Eu ainda estava passando da infância à adolescência quando meu irmão ganhou de presente uma coleção de livros. Recordo-me vagamente de um título relacionado a "família Borodin". Graças ao Google, que hoje quebra nossos galhos, encontrei uns poucos dados sobre a saga Os Borodins, cujo autor é um tal de Leslie Arlen, pseudônimo de Christopher Robin Nicole, escritor nascido na Guiana em 1930. Parece que o rapaz gosta de escrever sob pseudônimos. E tem preferência por romances de fundo histórico, tratando sobre guerra e espionagem.
Os Borodins é uma série iniciada em 1980 e cada volume tem o seu título próprio, como você pode ver ao lado, o primeiro. Não é nenhum triunfo da literatura, tanto que mesmo pelo Google não se encontra quase nada a respeito. Não deve haver edições recentes. Só encontrei essa imagem, retirada de um site que vende livros usados. Meu irmão ganhou apenas três volumes e isso foi tudo que li. Na época, fiquei aborrecido por não prosseguir na leitura, mas suspeito que eu era muito brega naqueles tempos.

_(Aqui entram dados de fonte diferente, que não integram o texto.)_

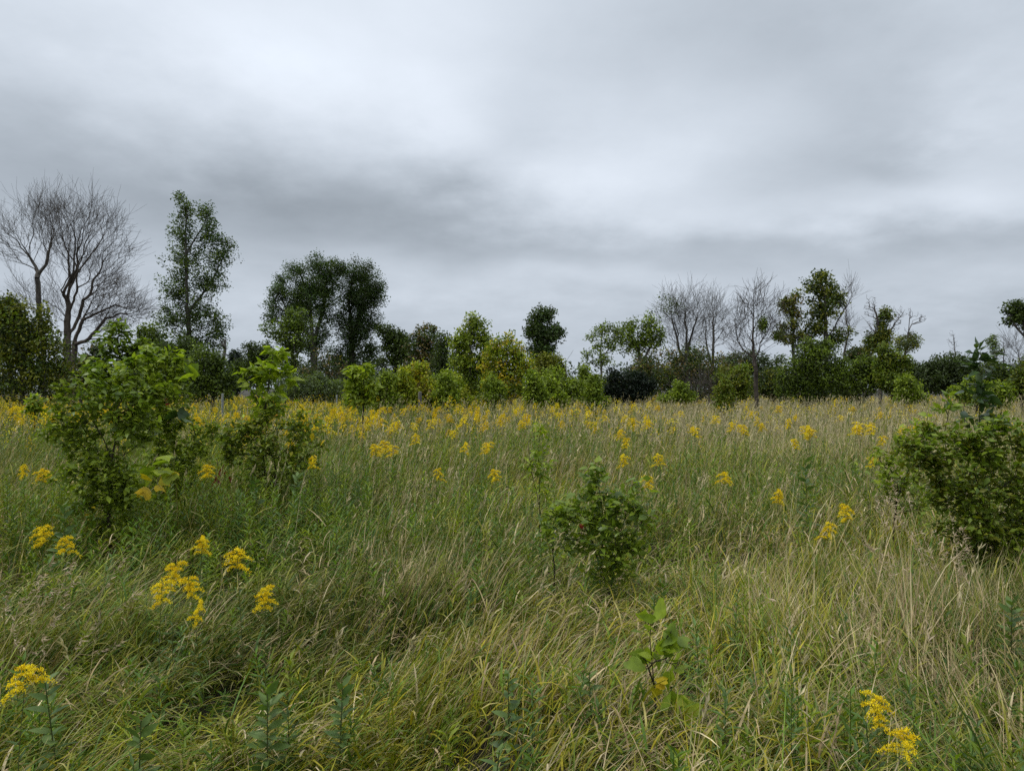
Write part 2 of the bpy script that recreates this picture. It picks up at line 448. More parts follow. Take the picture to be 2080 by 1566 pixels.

A trama versava sobre uma estória de amor ambientada na Rússia da segunda metade da década de 1910. Protagonistas fictícios se misturavam a figuras históricas, como os últimos membros da dinastia Romanov e o detestável Rasputin. Em 1917 eclodiu a revolução e o império autocrata sucumbiu a um "governo do povo". Foi a primeira vez que ouvi falar da Revolução Bolchevique, sobre a qual estudei um pouco, tempos depois, sem no entanto me aprofundar sobre o tema. E sobre os Borodins (não gosto de flexão de gênero em nomes de família; entendo que o correto seria os Borodin), que me empolgaram naquela fase, a memória já não me restitui nada de útil para lhes dizer.
Mais de duas décadas depois, volto a ler um romance onde um protagonista fictício (Geórgui Danielovitch Jachmenev) cruza o caminho dos Romanov, de Rasputin e dos bolcheviques. Mas desta vez me refiro a O Palácio de Inverno, romance de John Boyne, escritor já elogiado aqui no blog por causa de O menino do pijama listrado e de O garoto no convés. Como meu gentil leitor Daniel Giacchin me pediu que, nas férias, continuasse sugerindo leituras, aqui está mais uma recomendação.
Em síntese, Geórgui é um mujique, um camponês miserável da aldeia de Cáchin, que aos 16 anos, tentando salvar um amigo de infância, acaba por salvar a vida do grão-duque Nicolau Nicolaievitch, irmão do czar Nicolau II. Como prêmio, torna-se membro da Guarda Imperial, com a função de proteger (com a própria vida, se preciso) o czaréviche Alexei. Assim, o menino quase analfabeto mergulha num universo de esplendor e ostentação, mas num momento em que a miséria do povo e as insurreições políticas conduziam à derrocada iminente do império russo.
A estória em si é bastante simples e devo dizer que os dois títulos supracitados são melhores, sobretudo O garoto no convés. Talvez ciente disso, o autor utiliza como recurso narrativo a não linearidade, contando a estória como se fossem duas: a do jovem Geórgui, em sequência normal, e a do aposentado Sr. Jachmenev, que está prestes a perder para o câncer o amor de sua vida, contada de trás para a frente. Por óbvio, no final do livro as duas narrativas se encontram, mas sem surpresas. O que Boyne pretende que seja o grande segredo de sua estória é deduzido por qualquer pessoa minimamente atenta ainda na primeira metade da obra.
O palácio de Inverno ganha, assim, ares de romance açucarado, baseado numa premissa romântica que seria simplesmente impossível na vida real. Uma premissa que apela para uma das maiores lendas do século XX, envolvendo a grã-duquesa Anastácia Nicolaievna. Quem sabe qual é o ponto envolvendo Anastácia já pode tirar algumas conclusões sobre o livro, sem jamais ter posto os olhos nele.
Isso não significa, porém, que o romance seja pobre. Disse apenas que ele é meio passional e óbvio, mas Boyne é um escritor nato e sua narrativa encanta e prende. Você logo se vê levando o livro para todos os lugares, querendo aproveitar todas as oportunidades de lê-lo. Quando termina, você se sente satisfeito por tê-lo degustado e até sente que gostaria de se prolongar um pouco, se possível.
Portanto, fica a recomendação. Boa leitura.
Um comentário:
Eu li os quatro livros da saga Borodin lançados no Brasil, na verdade são seis. Os dois últimos se passam na Guerra Fria e acho que não foram lançados aqui. Não são de fato obras inesquecíveis da literatura e as situações se repetem um pouco, mas tem seus méritos. A estória consegue um feito essencial: o leitor fica realmente com vontade de saber o que vai acontecer a seguir.